READING Russell Ackoff’s slim new volume, Management f-Laws (with Herbert Addison and Sally Bibb, Triarchy Press), is like being pricked by a series of delayed electric shocks. At first glance and on their own, the book’s 81 short aphorisms, paradoxes and put-downs seems nothing special. The first shock comes as the implication sinks in, followed by a chain-reaction of secondary ones as the first implication interacts with subsequent ones, until shocks are going off all over and you are left in no doubt that you are in the presence of one of the profoundest and wittiest brains ever to engage with the bizarre human activity called management.
This, although unconventional, turns out to be an entirely logical way of laying out a management book. Not for nothing is Ackoff, now 87 and as busy and iconoclastic as ever, known as the dean of systems thinking, and as he explains, the new book – subtitled ‘how organisations really work’ (f+laws = flaws, geddit?) – is the result of a lifetime of observing and identifying the regularities in managers’ behaviour that explain why so much of their activity is ineffective. The result is a kind of exhilaratingly contrarian com mon sense that is the exact opposite of conventional wisdom.
Take the apparently gnomic ‘A corporation’s [external] boundaries are generally much more penetrable than its internal ones’. He means that, because of rigid, ring-fenced internal functions, competition between rival departments is often fiercer than with nominal commercial rivals. Because their pay depends on the outcome of this warfare, managers are often less free with information to their peers than to outside counterparts. So they often know more about their rivals than about their own company.
The usual remedy for these ‘silo mentalities’ is to force people to share information, but that only makes the internecine warfare more deadly. Instead, the only way out of the mess is to change the underlying incentives: recognise that you can’t improve the performance of the whole by optimising one or even each of its parts, and, rather than rewarding people on the performance of their own department, reward them on what they contribute to the performance of others.
Or take ‘The less managers understand about their business, the more variables they require to explain it’. Yes, that figures. But the deeper point is that it explains why companies are unable to act: not understanding what’s relevant, managers demand all the information they can get, and a massive oversupply of irrelevant information becomes a much worse management problem than a shortage of the relevant.
In turn, this serves as illustration to f-Law 73, addressing the difference between wisdom, understanding, knowledge, information and data: ‘To managers an ounce of wisdom is worth a pound of understanding’. Unfortunately, managers pay far more attention to knowledge, information and data – the least important content of their minds – because they are ‘hard facts’, and almost none to wisdom – the most important.

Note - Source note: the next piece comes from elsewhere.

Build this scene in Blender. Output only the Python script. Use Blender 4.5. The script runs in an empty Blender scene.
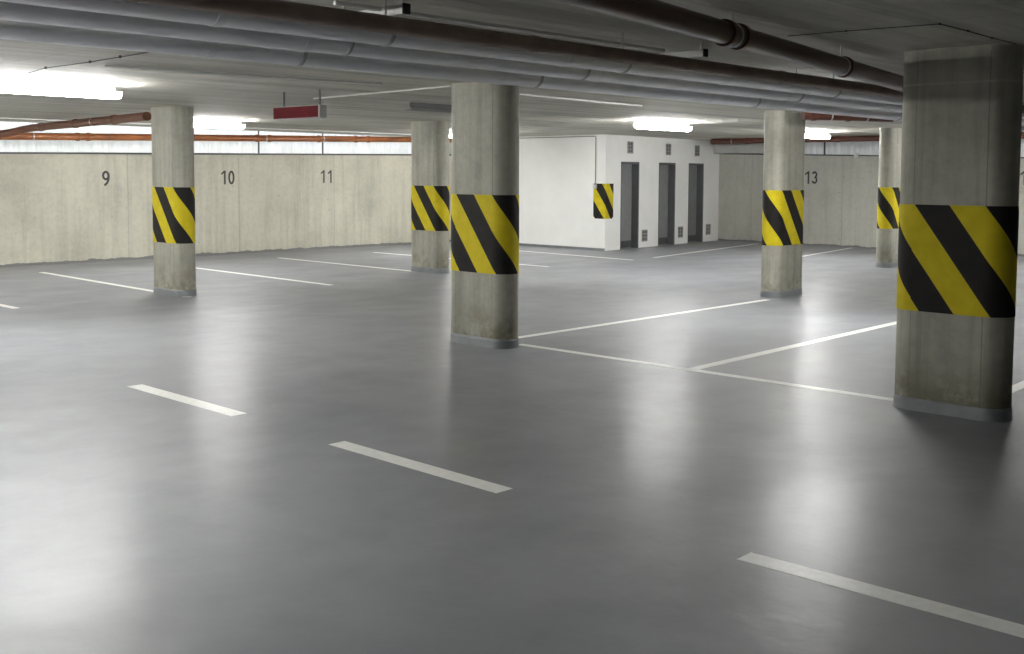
import bpy, bmesh, math, random
from mathutils import Vector, Matrix
random.seed(7)
S = bpy.context.scene
COL = S.collection
PI = math.pi

# ------------------------------------------------------------------ camera
H = 1.65
F_PX, PX0, PY0 = 1098.83, 512.0, 245.675
PITCH, ROLL, YAW = 0.0645969, 0.0054884, 0.7569130
cy, sy = math.cos(YAW), math.sin(YAW)
FW = Vector((cy*math.cos(PITCH), sy*math.cos(PITCH), -math.sin(PITCH)))
RT = Vector((sy, -cy, 0)); UP = RT.cross(FW)
R_ = RT*math.cos(ROLL) + UP*math.sin(ROLL)
U_ = -RT*math.sin(ROLL) + UP*math.cos(ROLL)
cam = bpy.data.cameras.new('camera')
cam.sensor_width = 36.0
cam.lens = F_PX/1024*36
cam.shift_y = -(327.0-PY0)/1024
cam.clip_start = 0.05; cam.clip_end = 200
co = bpy.data.objects.new('camera', cam); COL.objects.link(co)
m = Matrix.Identity(4)
for i, v in enumerate((R_, U_, -FW)):
    for j in range(3): m[j][i] = v[j]
m.translation = (0, 0, H)
co.matrix_world = m
S.camera = co

CEIL = 2.53

# ------------------------------------------------------------------ node helpers
def new_mat(name):
    mt = bpy.data.materials.new(name); mt.use_nodes = True
    nt = mt.node_tree
    for n in list(nt.nodes): nt.nodes.remove(n)
    out = nt.nodes.new('ShaderNodeOutputMaterial')
    b = nt.nodes.new('ShaderNodeBsdfPrincipled')
    nt.links.new(b.outputs[0], out.inputs[0])
    return mt, nt, b
def lk(nt, a, b): nt.links.new(a, b)
def val(nt, op, a, b=None, c=None):
    n = nt.nodes.new('ShaderNodeMath'); n.operation = op
    for i, v in enumerate((a, b, c)):
        if v is None: continue
        if isinstance(v, (int, float)): n.inputs[i].default_value = v
        else: nt.links.new(v, n.inputs[i])
    return n.outputs[0]
def coords(nt, scale=(1, 1, 1), kind='Object'):
    t = nt.nodes.new('ShaderNodeTexCoord'); mp = nt.nodes.new('ShaderNodeMapping')
    mp.inputs['Scale'].default_value = scale
    lk(nt, t.outputs[kind], mp.inputs[0]); return mp.outputs[0]
def geo_pos(nt, scale=(1, 1, 1)):
    t = nt.nodes.new('ShaderNodeNewGeometry'); mp = nt.nodes.new('ShaderNodeMapping')
    mp.inputs['Scale'].default_value = scale
    lk(nt, t.outputs['Position'], mp.inputs[0]); return mp.outputs[0]
def noise(nt, vec, scale, detail=4, rough=.55):
    n = nt.nodes.new('ShaderNodeTexNoise')
    n.inputs['Scale'].default_value = scale; n.inputs['Detail'].default_value = detail
    n.inputs['Roughness'].default_value = rough
    lk(nt, vec, n.inputs['Vector']); return n.outputs['Fac']
def ramp(nt, fac, stops):
    n = nt.nodes.new('ShaderNodeValToRGB')
    e = n.color_ramp.elements
    while len(e) > len(stops): e.remove(e[-1])
    while len(e) < len(stops): e.new(1)
    for el, (p, c) in zip(e, stops):
        el.position = p; el.color = (c, c, c, 1) if isinstance(c, (int, float)) else (*c, 1)
    lk(nt, fac, n.inputs[0]); return n.outputs[0]
def mix(nt, fac, a, b, mode='MIX'):
    n = nt.nodes.new('ShaderNodeMix'); n.data_type = 'RGBA'; n.blend_type = mode
    for i, v in ((0, fac), (6, a), (7, b)):
        if isinstance(v, (int, float)): n.inputs[i].default_value = v if i == 0 else (v, v, v, 1)
        elif isinstance(v, tuple): n.inputs[i].default_value = (*v, 1)
        else: nt.links.new(v, n.inputs[i])
    return n.outputs[2]
def bump(nt, h, strength, dist, b):
    n = nt.nodes.new('ShaderNodeBump'); n.inputs['Strength'].default_value = strength
    n.inputs['Distance'].default_value = dist
    lk(nt, h, n.inputs['Height']); lk(nt, n.outputs[0], b.inputs['Normal'])
def sep(nt, vec):
    n = nt.nodes.new('ShaderNodeSeparateXYZ'); lk(nt, vec, n.inputs[0]); return n.outputs
def line_mask(nt, c, period, offset, half):
    # 1 within half of a line at offset + k*period
    t = val(nt, 'FRACT', val(nt, 'DIVIDE', val(nt, 'SUBTRACT', c, offset-period/2), period))
    d = val(nt, 'MULTIPLY', val(nt, 'ABSOLUTE', val(nt, 'SUBTRACT', t, .5)), period)
    return val(nt, 'LESS_THAN', d, half)

def plain(name, col, rough=.6, metal=0.0, var=.12, scale=6, spec=.5):
    mt, nt, b = new_mat(name)
    n = noise(nt, geo_pos(nt), scale, 5)
    lo = tuple(c*(1-var) for c in col); hi = tuple(min(1, c*(1+var)) for c in col)
    lk(nt, ramp(nt, n, [(.3, lo), (.7, hi)]), b.inputs['Base Color'])
    b.inputs['Roughness'].default_value = rough; b.inputs['Metallic'].default_value = metal
    b.inputs['Specular IOR Level'].default_value = spec
    return mt

def concrete(name, col, axis='x', joint=None, streak=1.0, base_grey=False, form=None, rough=.75):
    mt, nt, b = new_mat(name)
    p = geo_pos(nt)
    big = noise(nt, p, .9, 5, .6)
    fine = noise(nt, p, 14, 6, .65)
    st = noise(nt, geo_pos(nt, (5, 5, .25)), 1.6, 5, .6)
    c = ramp(nt, big, [(.28, tuple(x*.80 for x in col)), (.5, col), (.75, tuple(min(1, x*1.12) for x in col))])
    c = mix(nt, .5*streak, c, ramp(nt, st, [(.3, .55), (.52, 1.0), (.75, 1.08)]), 'MULTIPLY')
    c = mix(nt, .35, c, ramp(nt, fine, [(.3, .7), (.55, 1.0), (.8, 1.1)]), 'MULTIPLY')
    # little blow holes
    v = nt.nodes.new('ShaderNodeTexVoronoi'); v.inputs['Scale'].default_value = 3.1
    lk(nt, p, v.inputs['Vector'])
    c = mix(nt, val(nt, 'MULTIPLY', val(nt, 'LESS_THAN', v.outputs['Distance'], .055), .4), c, tuple(x*.35 for x in col))
    xyz = sep(nt, p)
    if joint:
        per, off = joint
        w = line_mask(nt, xyz[0 if axis == 'x' else 1], per, off, .012)
        c = mix(nt, val(nt, 'MULTIPLY', w, .30), c, tuple(x*.4 for x in col))
    if form:
        for ax, per, off, half, k in form:
            c = mix(nt, val(nt, 'MULTIPLY', line_mask(nt, xyz[ax], per, off, half), k), c, tuple(x*.45 for x in col))
    if base_grey:
        wob = noise(nt, p, 2.6, 6, .7)
        lim = val(nt, 'ADD', val(nt, 'MULTIPLY', wob, .13), -.02)
        c = mix(nt, val(nt, 'LESS_THAN', xyz[2], lim), c, (.20, .20, .195))
    lk(nt, c, b.inputs['Base Color'])
    b.inputs['Roughness'].default_value = rough
    bump(nt, fine, .25, .01, b)
    return mt

def ceiling_mat(name, col, form):
    mt, nt, b = new_mat(name)
    p = geo_pos(nt)
    big = noise(nt, p, .8, 5, .6); fine = noise(nt, p, 18, 5, .6)
    board = noise(nt, geo_pos(nt, (.16, 3.2, 1)), 1.3, 6, .62)
    c = ramp(nt, big, [(.28, tuple(x*.82 for x in col)), (.5, col), (.75, tuple(x*1.1 for x in col))])
    c = mix(nt, .8, c, ramp(nt, board, [(.3, .5), (.5, 1.0), (.7, 1.2)]), 'MULTIPLY')
    c = mix(nt, .35, c, ramp(nt, fine, [(.3, .75), (.55, 1.0), (.8, 1.1)]), 'MULTIPLY')
    xyz = sep(nt, p)
    for ax, per, off, half, k in form:
        c = mix(nt, val(nt, 'MULTIPLY', line_mask(nt, xyz[ax], per, off, half), k), c, tuple(x*.45 for x in col))
    lk(nt, c, b.inputs['Base Color']); b.inputs['Roughness'].default_value = .75
    bump(nt, board, .8, .03, b)
    return mt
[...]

And from there: ‘Information, knowledge and understanding enable us to do things right, to be efficient, but wisdom enables us to do the right things, to be effective. Science pursues data, information, knowledge and understanding: what is truth but the humanities pursue wisdom: what is right.’
Leadership versus management, development versus growth, ‘power over’ versus ‘power to’, what and what not to measure, the importance of mistakes, the disastrous results of teleconferencing and audio-visual aids (‘PowerPoint projectors are not visual aids to managers. They transform managers into auditory aids to the visuals’), conversations in the lavatory, jargon, men’s handwriting and many other manifestations are squeezed for comparable insights under the pressure of Ackoff’s implacable scrutiny.
Plenty will cause offence rather than thought (there’s an f-Law for that, too). He shows that the more directors are paid, the less likely they are to contribute to their company. He argues that ‘business schools are as difficult to change as cemeteries, and for the same reasons’, and notes the paradox that most companies are centrally planned, command-and-control organisations that would not have looked out of place in the Soviet Union. (Although I think he is wrong to say the answer is to bring the market into the company in the larger system of the economy, markets and organisations have different functions and logic.)
Ackoff makes management a pleasure to read about, even when it’s plain that 90 per cent of it has been diverted into doing the wrong thing righter, in his phrase (this paradox thing is catching). It’s no disrespect to Bibb, who takes on the impossible job of commenting on Ackoff’s sallies, to say that her responses function mainly as a foil to his densely packed wisdom and wit. Ackoff is unique – more’s the pity for the rest of us.